▸ **Task instructions**:
Type out the complete listing below word for word, without its pictures.
** start of Dataset excerpt **
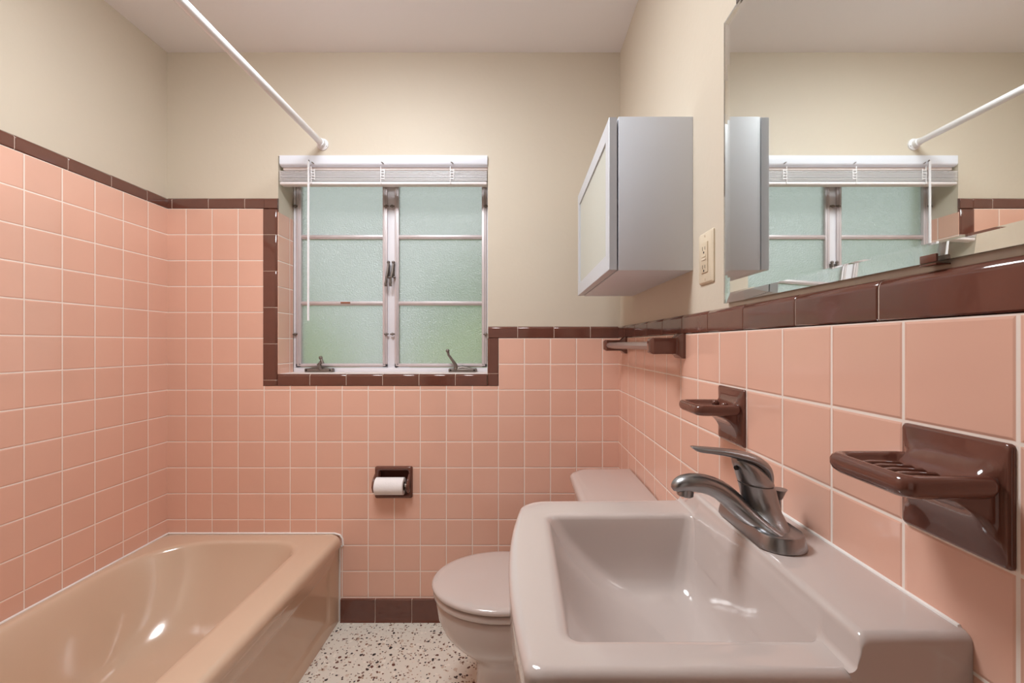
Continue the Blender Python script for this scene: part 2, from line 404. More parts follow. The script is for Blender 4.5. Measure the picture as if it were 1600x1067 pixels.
# high border on the back wall and left wall
t1 = bullnose(MB(), (XL, YB + 0.009, ZHb), (bx0 + 0.006, YB + 0.009, ZHb), (0, 0, 1), None, (0, -1, 0), 0, ZH - ZHb, start=(269 - 812) / 374.6 - XL)
bullnose(t1, (bx0 + 0.006, YB + 0.009, ZHb - 0.0), (WX0 + 0.0015, YB + 0.009, ZHb), (0, 0, 1), None, (0, -1, 0), 0, ZH - ZHb, start=0.5, rad=0.011)
struct(t1.build('trim_1', BG))
t = bullnose(MB(), (XL - 0.009, 1.83, ZHb), (XL - 0.009, 0.31, ZHb), (0, 0, 1), None, (1, 0, 0), 0, ZH - ZHb, start=0.1)
struct(t.build('trim_2', BG))
# down the left of the window
t = bullnose(MB(), (bx0, YB + 0.009, ZHb - 0.0015), (bx0, YB + 0.009, bz + 0.0015), (1, 0, 0), None, (0, -1, 0), 0, WX0 - bx0 + 0.0015, start=(366 - 326) / 374.6)
struct(t.build('trim_3', BG))
# under the window
t = bullnose(MB(), (WX0 + 0.003, YB + 0.009, bz), (WX1 - 0.003, YB + 0.009, bz), (0, 0, 1), None, (0, -1, 0), 0, WZ0 - bz + 0.001, start=0.134, rad=0.0115)
struct(t.build('trim_4', BG))
# right of the window
t = bullnose(MB(), (bx1, YB + 0.009, bz + 0.0015), (bx1, YB + 0.009, ZMb), (-1, 0, 0), None, (0, -1, 0), 0, bx1 - WX1 + 0.0015, start=(603 - 584) / 374.6)
struct(t.build('trim_5', BG))
t = bullnose(MB(), (WX1 + 0.002, YB + 0.009, ZMb), (XR, YB + 0.009, ZMb), (0, 0, 1), None, (0, -1, 0), 0, ZM - ZMb, start=(809 - 763) / 374.6)
struct(t.build('trim_6', BG))
t = bullnose(MB(), (XR + 0.009, 1.83, ZMb), (XR + 0.009, -0.6, ZMb), (0, 0, 1), None, (-1, 0, 0), 0, ZM - ZMb, start=1.83 - 0.957 - 0.1516 * 5, rad=0.0115)
struct(t.build('trim_7', BG))
# cove base on the back wall: brown tiles
def cove(p0, p1, normal, start, h=0.094):
    mb = MB(); p0 = Vector(p0); p1 = Vector(p1); d = (p1 - p0).normalized(); tot = (p1 - p0).length; nn = Vector(normal)
    cuts = [0.0]; s = start
    while s < tot - 0.004: cuts.append(s); s += 0.152
    cuts.append(tot)
    prof = [(0.0, h), (0.0075, h - 0.001), (0.009, h - 0.003), (0.009, 0.022), (0.0095, 0.010), (0.011, 0.004), (0.014, 0.0)]
    for i in range(len(cuts) - 1):
        a = cuts[i] + 0.001; b = cuts[i + 1] - 0.001
        mb.quadgrid([[p0 + d * a + nn * u + Vector((0, 0, v)), p0 + d * b + nn * u + Vector((0, 0, v))] for u, v in prof], closed=False)
    mb.quadgrid([[p0 + nn * (u - 0.0012) + Vector((0, 0, v)), p1 + nn * (u - 0.0012) + Vector((0, 0, v))] for u, v in prof], closed=False, mi=1)
    return mb
struct(cove((-0.745, YB, 0.0), (XR, YB, 0.0), (0, -1, 0), (587.3 - 812) / 374.6 + 0.745).build('baseboard_back', BG))
struct(cove((XR, YB - 0.02, 0.0), (XR, -0.6, 0.0), (-1, 0, 0), 0.12).build('baseboard_right', BG))

# ------------------------------------------------------------------ window
YW = 1.962
W0 = MB()
fw = 0.022
W0.box(WX0 + 0.003, WX0 + 0.012, YW - 0.004, YW + 0.04, WZ0, WZ1, 0.001)
W0.box(WX1 - 0.012, WX1, YW - 0.004, YW + 0.04, WZ0, WZ1, 0.001)
W0.box(WX0 + 0.003, WX1, YW - 0.004, YW + 0.04, WZ1 - 0.014, WZ1, 0.001)
W0.box(WX0 + 0.003, WX1, YW - 0.006, YW + 0.04, WZ0, WZ0 + 0.020, 0.002)
MX0, MX1 = (605.5 - 812) * YW / F, (617 - 812) * YW / F
W0.box(MX0 - 0.004, MX1 + 0.004, YW + 0.004, YW + 0.04, WZ0 + 0.015, WZ1 - 0.01, 0.001)
win = struct(W0.build('window_1', M_mull))
def px(p, y): return (p - 812) * y / F
def pz(p, y): return EYE - (p - 538) * y / F
def sash(x0, x1, gx0, gx1, hinge_left):
    z0, z1 = pz(573.5, YW), 1.925; g0, g1 = pz(568, YW), 1.905
    yf = YW - 0.006
    s = MB()
    for a, b in ((x0, gx0), (gx1, x1)):
        s.box(a, b, yf, YW + 0.022, z0, z1, 0.0015)
        m0, m1 = (a + 0.35 * (b - a), a + 0.62 * (b - a))
        s.box(m0, m1, yf - 0.004, yf + 0.004, z0 + 0.008, z1, 0.0012)
    s.box(x0, x1, yf, YW + 0.022, z0, g0, 0.0015); s.box(x0 + 0.006, x1 - 0.006, yf - 0.004, yf + 0.004, z0 + 0.005, z0 + 0.011, 0.001)
    s.box(x0, x1, yf, YW + 0.022, g1, z1, 0.0015)
    for pr in (370.5, 474.0):
        zc = pz(pr, YW); s.box(gx0 - 0.002, gx1 + 0.002, yf + 0.004, YW + 0.018, zc - 0.009, zc + 0.009, 0.001)
        s.box(gx0 - 0.002, gx1 + 0.002, yf + 0.001, yf + 0.006, zc - 0.004, zc + 0.006, 0.001)
    fo = s.build('sash', M_alu, win)
    g = MB().box(gx0 - 0.004, gx1 + 0.004, YW + 0.008, YW + 0.0095, g0 - 0.004, g1 + 0.004)
    g.build('glass', M_glass, fo, smooth=False)
    if hinge_left:
        zc = pz(474, YW); MB().box(px(533, YW), px(548, YW), yf - 0.0005, yf + 0.003, zc - 0.001, zc + 0.006).build('rust_spot', M_rust, fo)
    return fo
sash(px(463.5, YW), px(605.5, YW), px(471, YW), px(598.5, YW), True)
sash(px(617, YW), px(760.5, YW), px(623.5, YW), px(753, YW), False)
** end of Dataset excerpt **
▸ **Exercise output**:
Continue the Blender Python script for this scene: part 2, from line 404. More parts follow. The script is for Blender 4.5. Measure the picture as if it were 1600x1067 pixels.
# high border on the back wall and left wall
t1 = bullnose(MB(), (XL, YB + 0.009, ZHb), (bx0 + 0.006, YB + 0.009, ZHb), (0, 0, 1), None, (0, -1, 0), 0, ZH - ZHb, start=(269 - 812) / 374.6 - XL)
bullnose(t1, (bx0 + 0.006, YB + 0.009, ZHb - 0.0), (WX0 + 0.0015, YB + 0.009, ZHb), (0, 0, 1), None, (0, -1, 0), 0, ZH - ZHb, start=0.5, rad=0.011)
struct(t1.build('trim_1', BG))
t = bullnose(MB(), (XL - 0.009, 1.83, ZHb), (XL - 0.009, 0.31, ZHb), (0, 0, 1), None, (1, 0, 0), 0, ZH - ZHb, start=0.1)
struct(t.build('trim_2', BG))
# down the left of the window
t = bullnose(MB(), (bx0, YB + 0.009, ZHb - 0.0015), (bx0, YB + 0.009, bz + 0.0015), (1, 0, 0), None, (0, -1, 0), 0, WX0 - bx0 + 0.0015, start=(366 - 326) / 374.6)
struct(t.build('trim_3', BG))
# under the window
t = bullnose(MB(), (WX0 + 0.003, YB + 0.009, bz), (WX1 - 0.003, YB + 0.009, bz), (0, 0, 1), None, (0, -1, 0), 0, WZ0 - bz + 0.001, start=0.134, rad=0.0115)
struct(t.build('trim_4', BG))
# right of the window
t = bullnose(MB(), (bx1, YB + 0.009, bz + 0.0015), (bx1, YB + 0.009, ZMb), (-1, 0, 0), None, (0, -1, 0), 0, bx1 - WX1 + 0.0015, start=(603 - 584) / 374.6)
struct(t.build('trim_5', BG))
t = bullnose(MB(), (WX1 + 0.002, YB + 0.009, ZMb), (XR, YB + 0.009, ZMb), (0, 0, 1), None, (0, -1, 0), 0, ZM - ZMb, start=(809 - 763) / 374.6)
struct(t.build('trim_6', BG))
t = bullnose(MB(), (XR + 0.009, 1.83, ZMb), (XR + 0.009, -0.6, ZMb), (0, 0, 1), None, (-1, 0, 0), 0, ZM - ZMb, start=1.83 - 0.957 - 0.1516 * 5, rad=0.0115)
struct(t.build('trim_7', BG))
# cove base on the back wall: brown tiles
def cove(p0, p1, normal, start, h=0.094):
    mb = MB(); p0 = Vector(p0); p1 = Vector(p1); d = (p1 - p0).normalized(); tot = (p1 - p0).length; nn = Vector(normal)
    cuts = [0.0]; s = start
    while s < tot - 0.004: cuts.append(s); s += 0.152
    cuts.append(tot)
    prof = [(0.0, h), (0.0075, h - 0.001), (0.009, h - 0.003), (0.009, 0.022), (0.0095, 0.010), (0.011, 0.004), (0.014, 0.0)]
    for i in range(len(cuts) - 1):
        a = cuts[i] + 0.001; b = cuts[i + 1] - 0.001
        mb.quadgrid([[p0 + d * a + nn * u + Vector((0, 0, v)), p0 + d * b + nn * u + Vector((0, 0, v))] for u, v in prof], closed=False)
    mb.quadgrid([[p0 + nn * (u - 0.0012) + Vector((0, 0, v)), p1 + nn * (u - 0.0012) + Vector((0, 0, v))] for u, v in prof], closed=False, mi=1)
    return mb
struct(cove((-0.745, YB, 0.0), (XR, YB, 0.0), (0, -1, 0), (587.3 - 812) / 374.6 + 0.745).build('baseboard_back', BG))
struct(cove((XR, YB - 0.02, 0.0), (XR, -0.6, 0.0), (-1, 0, 0), 0.12).build('baseboard_right', BG))

# ------------------------------------------------------------------ window
YW = 1.962
W0 = MB()
fw = 0.022
W0.box(WX0 + 0.003, WX0 + 0.012, YW - 0.004, YW + 0.04, WZ0, WZ1, 0.001)
W0.box(WX1 - 0.012, WX1, YW - 0.004, YW + 0.04, WZ0, WZ1, 0.001)
W0.box(WX0 + 0.003, WX1, YW - 0.004, YW + 0.04, WZ1 - 0.014, WZ1, 0.001)
W0.box(WX0 + 0.003, WX1, YW - 0.006, YW + 0.04, WZ0, WZ0 + 0.020, 0.002)
MX0, MX1 = (605.5 - 812) * YW / F, (617 - 812) * YW / F
W0.box(MX0 - 0.004, MX1 + 0.004, YW + 0.004, YW + 0.04, WZ0 + 0.015, WZ1 - 0.01, 0.001)
win = struct(W0.build('window_1', M_mull))
def px(p, y): return (p - 812) * y / F
def pz(p, y): return EYE - (p - 538) * y / F
def sash(x0, x1, gx0, gx1, hinge_left):
    z0, z1 = pz(573.5, YW), 1.925; g0, g1 = pz(568, YW), 1.905
    yf = YW - 0.006
    s = MB()
    for a, b in ((x0, gx0), (gx1, x1)):
        s.box(a, b, yf, YW + 0.022, z0, z1, 0.0015)
        m0, m1 = (a + 0.35 * (b - a), a + 0.62 * (b - a))
        s.box(m0, m1, yf - 0.004, yf + 0.004, z0 + 0.008, z1, 0.0012)
    s.box(x0, x1, yf, YW + 0.022, z0, g0, 0.0015); s.box(x0 + 0.006, x1 - 0.006, yf - 0.004, yf + 0.004, z0 + 0.005, z0 + 0.011, 0.001)
    s.box(x0, x1, yf, YW + 0.022, g1, z1, 0.0015)
    for pr in (370.5, 474.0):
        zc = pz(pr, YW); s.box(gx0 - 0.002, gx1 + 0.002, yf + 0.004, YW + 0.018, zc - 0.009, zc + 0.009, 0.001)
        s.box(gx0 - 0.002, gx1 + 0.002, yf + 0.001, yf + 0.006, zc - 0.004, zc + 0.006, 0.001)
    fo = s.build('sash', M_alu, win)
    g = MB().box(gx0 - 0.004, gx1 + 0.004, YW + 0.008, YW + 0.0095, g0 - 0.004, g1 + 0.004)
    g.build('glass', M_glass, fo, smooth=False)
    if hinge_left:
        zc = pz(474, YW); MB().box(px(533, YW), px(548, YW), yf - 0.0005, yf + 0.003, zc - 0.001, zc + 0.006).build('rust_spot', M_rust, fo)
    return fo
sash(px(463.5, YW), px(605.5, YW), px(471, YW), px(598.5, YW), True)
sash(px(617, YW), px(760.5, YW), px(623.5, YW), px(753, YW), False)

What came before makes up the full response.